Надписи внутри здания сделаны по-гречески, на этом же языке подписаны и статуи снаружи, заказанные его сыном, например ΣΟΦΙΑ ΚΕΛΣΟΥ – «Мудрость Цельса». Но как он воспринимал сам себя?
Он был римлянином, и к тому же римским проконсулом. Когда мы глазели на эти старые камни, согревшись и раскрасневшись на солнце, мне подумалось, что библиотека – прекрасный символ поразительной греческой готовности к приспособлению и смешению.
В Библии есть знаменитый рассказ о том, как Павел прибыл в Эфес и один человек по имени Димитрий сильно растревожился, узнав о новой монотеистической религии еврейского происхождения[50]. Он возглавлял цех эфесских серебряников, которые кормились тем, что мастерили изображения местной богини Дианы и продавали их путешественникам.
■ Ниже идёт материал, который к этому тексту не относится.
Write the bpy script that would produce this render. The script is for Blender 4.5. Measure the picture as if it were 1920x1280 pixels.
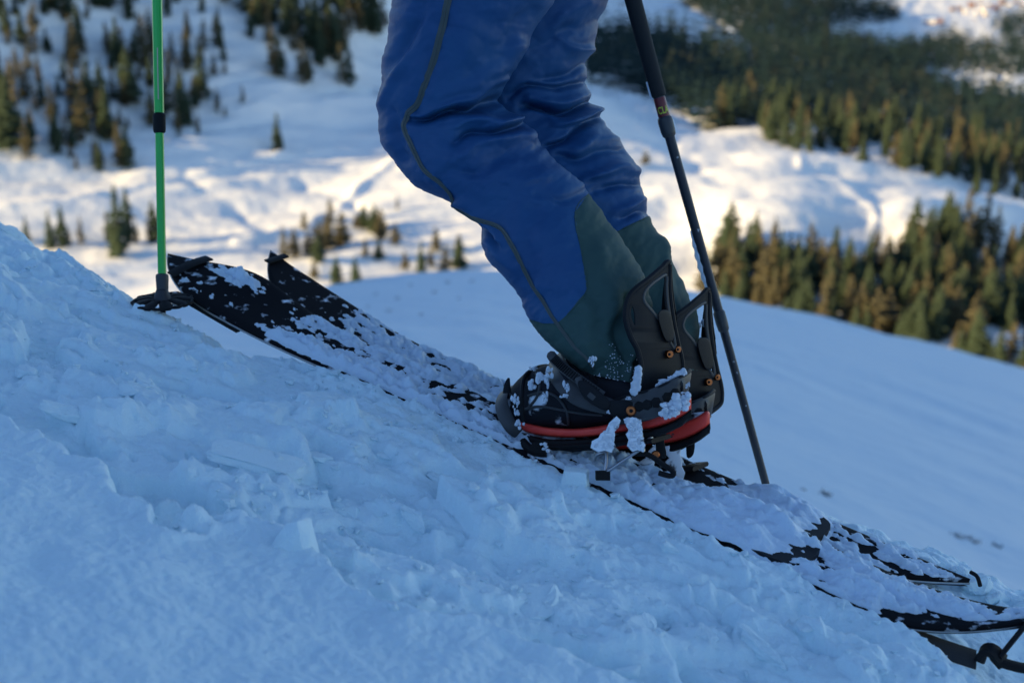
import bpy, bmesh, math, random
import numpy as np
from mathutils import Vector

random.seed(7); np.random.seed(7)
for o in list(bpy.data.objects): bpy.data.objects.remove(o)
scene = bpy.context.scene
COL = scene.collection

# ------------------------------------------------------------------ camera, sky, sun
PITCH = math.radians(18); LENS = 50.0; FPX = LENS/36*1920
cd = bpy.data.cameras.new('camera'); cam = bpy.data.objects.new('camera', cd); COL.objects.link(cam)
cam.location = (0, 0, 0); cam.rotation_euler = (math.pi/2-PITCH, 0, 0)
cd.lens = LENS; cd.sensor_width = 36; cd.clip_start = .05; cd.clip_end = 30000
cd.dof.use_dof = True; cd.dof.focus_distance = 2.12; cd.dof.aperture_fstop = 4.2; cd.dof.aperture_blades = 9
scene.camera = cam
SUN_EL = math.radians(15.5); SUN_AZ = math.radians(-118)     # azimuth clockwise from +Y: the sun stands low, left and a little behind
sdir = Vector((math.sin(SUN_AZ)*math.cos(SUN_EL), math.cos(SUN_AZ)*math.cos(SUN_EL), math.sin(SUN_EL)))
world = bpy.data.worlds.new('World'); scene.world = world; world.use_nodes = True
wn = world.node_tree; wn.nodes.clear()
sky = wn.nodes.new('ShaderNodeTexSky'); sky.sky_type = 'NISHITA'; sky.sun_disc = False
sky.sun_elevation = SUN_EL; sky.sun_rotation = SUN_AZ % (2*math.pi)
sky.altitude = 1800; sky.air_density = 1.0; sky.dust_density = 0.3; sky.ozone_density = 3.0
bg = wn.nodes.new('ShaderNodeBackground'); bg.inputs[1].default_value = .10
wo = wn.nodes.new('ShaderNodeOutputWorld')
wn.links.new(sky.outputs[0], bg.inputs[0]); wn.links.new(bg.outputs[0], wo.inputs[0])
ld = bpy.data.lights.new('sun', 'SUN'); ld.energy = 4.1; ld.angle = math.radians(.5); ld.color = (1, .76, .39)
sun = bpy.data.objects.new('sun', ld); COL.objects.link(sun)
sun.rotation_euler = sdir.to_track_quat('Z', 'Y').to_euler()
vs = scene.view_settings; vs.view_transform = 'Standard'; vs.look = 'None'; vs.exposure = 1.36; vs.gamma = 1; vs.use_curve_mapping = False

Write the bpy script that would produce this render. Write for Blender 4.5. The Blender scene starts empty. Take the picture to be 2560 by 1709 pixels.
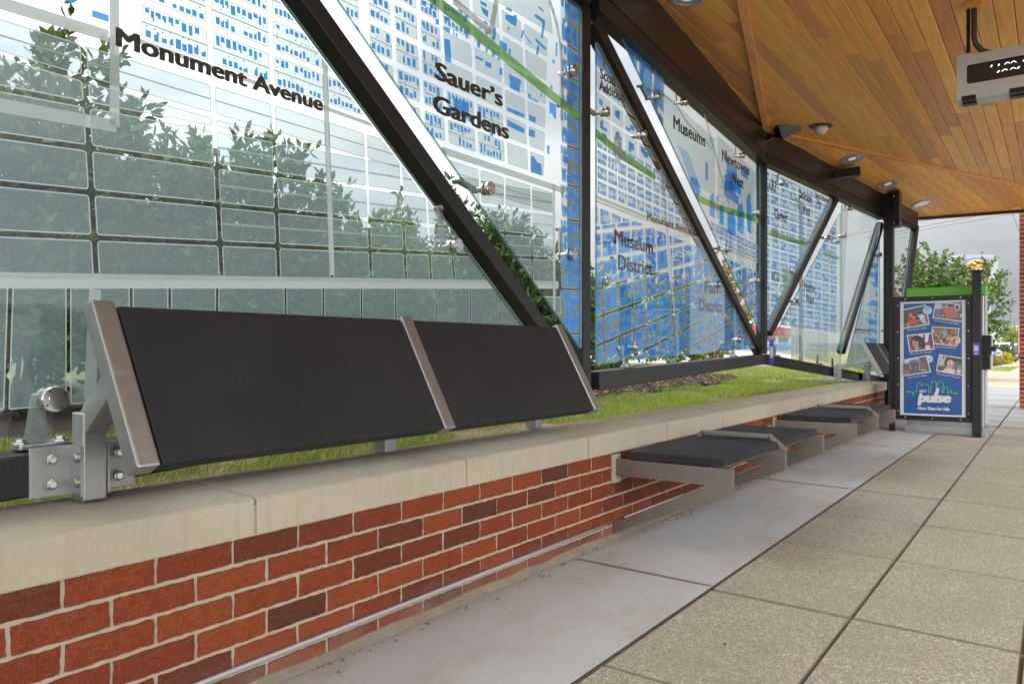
import bpy, bmesh, math, random
import numpy as np
from mathutils import Vector, Matrix
from mathutils.geometry import delaunay_2d_cdt
S = bpy.context.scene
COL = S.collection
R = math.radians
# ------------------------------------------------------------------ camera, sky, sun, exposure
CX, CZ, FPX, HOR, VPX = 1.682, .845, 1930., 877., 2640.
YAW = math.atan((VPX - 1280) / FPX)
cam = bpy.data.cameras.new('camera'); cam.sensor_width = 36; cam.lens = 36 * FPX / 2560
cam.shift_y = (HOR - 854.5) / 2560; cam.clip_end = 3000; cam.clip_start = .05
co = bpy.data.objects.new('camera', cam); co.location = (CX, 0, CZ); co.rotation_euler = (R(90), 0, YAW)
COL.objects.link(co); S.camera = co

SUN_EL, SUN_AZ = 42, 262          # azimuth clockwise from +Y: over the street, behind the camera
W = bpy.data.worlds.new("World"); S.world = W; W.use_nodes = True
nt = W.node_tree; nt.nodes.clear()
def wn(t, **k):
    n = nt.nodes.new(t)
    for a, b in k.items(): setattr(n, a, b)
    return n
out = wn('ShaderNodeOutputWorld'); bg = wn('ShaderNodeBackground')
sky = wn('ShaderNodeTexSky', sky_type='NISHITA', sun_disc=False, sun_elevation=R(SUN_EL), sun_rotation=R(SUN_AZ))
hs = wn('ShaderNodeHueSaturation'); hs.inputs['Saturation'].default_value = .12
tc = wn('ShaderNodeTexCoord')
sep = wn('ShaderNodeSeparateXYZ'); nt.links.new(tc.outputs['Generated'], sep.inputs[0])
# overcast cloud deck: layered noise, brighter towards the west (-x), overhead and the street side
mp = wn('ShaderNodeMapping'); mp.inputs['Scale'].default_value = (1.6, 1.6, 6)
nt.links.new(tc.outputs['Generated'], mp.inputs[0])
nz = wn('ShaderNodeTexNoise'); nz.inputs['Scale'].default_value = 1.7; nz.inputs['Detail'].default_value = 6; nz.inputs['Roughness'].default_value = .5
nt.links.new(mp.outputs[0], nz.inputs['Vector'])
cr = wn('ShaderNodeValToRGB'); nt.links.new(nz.outputs['Fac'], cr.inputs[0])
cr.color_ramp.elements[0].position = .34; cr.color_ramp.elements[0].color = (.70, .745, .83, 1)
cr.color_ramp.elements[1].position = .62; cr.color_ramp.elements[1].color = (1.18, 1.20, 1.24, 1)
def mth(op, a, b=None, c=None):
    n = wn('ShaderNodeMath', operation=op)
    for i, v in enumerate((a, b, c)):
        if v is None: continue
        if isinstance(v, (int, float)): n.inputs[i].default_value = v
        else: nt.links.new(v, n.inputs[i])
    return n.outputs[0]
SKY_BASE, SKY_ZEN, SKY_W, SKY_E, SKY_S = .225, 1.2, .72, 3.4, .45
zc = mth('MAXIMUM', sep.outputs[2], 0)
west = mth('MAXIMUM', mth('MULTIPLY', sep.outputs[0], -1), 0)
east = mth('MAXIMUM', mth('SUBTRACT', mth('MULTIPLY', sep.outputs[0], .72), mth('MULTIPLY', sep.outputs[1], .69)), 0)      # unseen south east sky, brightened to light the platform under the canopy
south = mth('MAXIMUM', mth('MULTIPLY', sep.outputs[1], -1), 0)
br = mth('ADD', mth('MULTIPLY', mth('POWER', zc, 1.5), SKY_ZEN), SKY_BASE)
br = mth('ADD', br, mth('MULTIPLY', mth('POWER', west, 3.0), SKY_W))
br = mth('ADD', br, mth('MULTIPLY', mth('POWER', east, 1.6), SKY_E))
br = mth('ADD', br, mth('MULTIPLY', south, SKY_S))
mul = wn('ShaderNodeMixRGB', blend_type='MULTIPLY'); mul.inputs[0].default_value = 1
nt.links.new(cr.outputs[0], mul.inputs[1]); nt.links.new(br, mul.inputs[2])
sc = wn('ShaderNodeMixRGB', blend_type='MULTIPLY'); sc.inputs[0].default_value = 1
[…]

Вообще-то богиня первоначально была греческой Артемидой, которую римляне отождествили с Дианой. Ну и черт с ней, сказали греки, они не отличаются. Обе – девственницы, которых можно представлять с восхитительным каскадом грудей, что делало их и тогда, и в наши дни хорошо продаваемой безделушкой.
А проповеди Павла, напротив, угрожали их ремеслу. Он обращал жителей Эфеса в христианство, которое было пагубно для других культов. Итак, Димитрий собрал большую толпу единомышленников из серебряников и лавочников, которая устремилась в театр. На протяжении многих часов они кричали там: «Велика Артемида Эфесская!» Свидетельством греческой гибкости служит то, что, когда христианство продолжило набирать силу после провала этой коммерчески мотивированной демонстрации рвения, они попробовали другой способ. Они задумались о возможностях, которые предоставляла Мария, Матерь Божья.
Разумеется, она тоже была девственницей, знаменитой, так сказать, своими грудями, хотя и не столь многочисленными, как у Дианы. И вскоре об Эфесе были распущены слухи, что он стал местом упокоения Девы Марии. Наследники Димитрия до сих пор продают статуэтки не только Дианы/Артемиды, но и Марии.
Пройдясь по впечатляющим торговым улицам Эфеса, мимо его бань, борделей и театров, вы можете понять, отчего Римская империя так преуспела на востоке Средиземноморья, где она продержалась значительно дольше, чем на западе. Римляне приноравливались к Греции, когда покоряли ее. Ведь они пришли в мир, который уже был политически изощрен, отличался образованностью и являлся урбанистическим в широком смысле: он состоял из городов.
Римляне взяли греческие институты, подправили и приспособили их, а затем распространили на Западную Европу. Но последнее было несколько затруднительно, ведь там они встретились с людьми, которые никогда не жили в городах, не имели представления о банях, не ведали философских концепций и не выражали к ним интереса.
Они принадлежали к племенам Франции, Германии, Испании, Португалии, Бельгии, Британии, Голландии, Швейцарии, Австрии, Венгрии, Чехии и других стран, ныне входящих в ЕС. По стандартам греко-римской культуры, они были совершенными варварами.
Несомненно, такие высказывания в каком-то смысле неполиткорректны. Нетрудно найти ученых, которые заявят вам, что их культура была столь же высока и благородна, как и у захватчиков, что их бугристые изваяния ни на йоту не уступят римским статуям, а если удастся разобрать их рунические царапинки, перед вами предстанет литературный шедевр, достойный Гомера и Вергилия.
У меня была чудесная беседа с месье Жаком Лафаргом, главным хранителем лионского Музея галло-римской цивилизации. У него несравненная коллекция экспонатов, но его политическая психология такова, что он не может не уподоблять римлян американцам.
Их культура распространилась повсюду, снова и снова мрачно говорил он. Она была как кока-кола, как Голливуд. Месье Лафарг пытался убедить меня в поразительности разнообразных кельтских предметов, находящихся у него на хранении, например бронзового сита для вина, которое доказывало, что доримские галлы пили и ценили вино. Кельты проявили исключительное мастерство при изготовлении бронзовых повозок, каждое колесо делалось с помощью
Боюсь, меня не вполне убедила его кельтофилия, как, впрочем, и латинских писателей. Чем более вы удалялись, тем сильнее сгущалось варварство. Тацит с презрением пишет об образе жизни феннов, северного племени, отождествляемого с финнами, которые пребывают в поразительном убожестве. Он сообщает нам, что у них нет ни оружия, ни лошадей, ни постоянного крова над головой. Они питаются травой, одеваются в шкуры, спят на земле. Фенны насаживают на стрелы костяные наконечники, потому что у них нет никаких металлов. Женщины сопровождают мужчин на охоту и притязают на свою долю добычи. Все это – беспросветная дикость.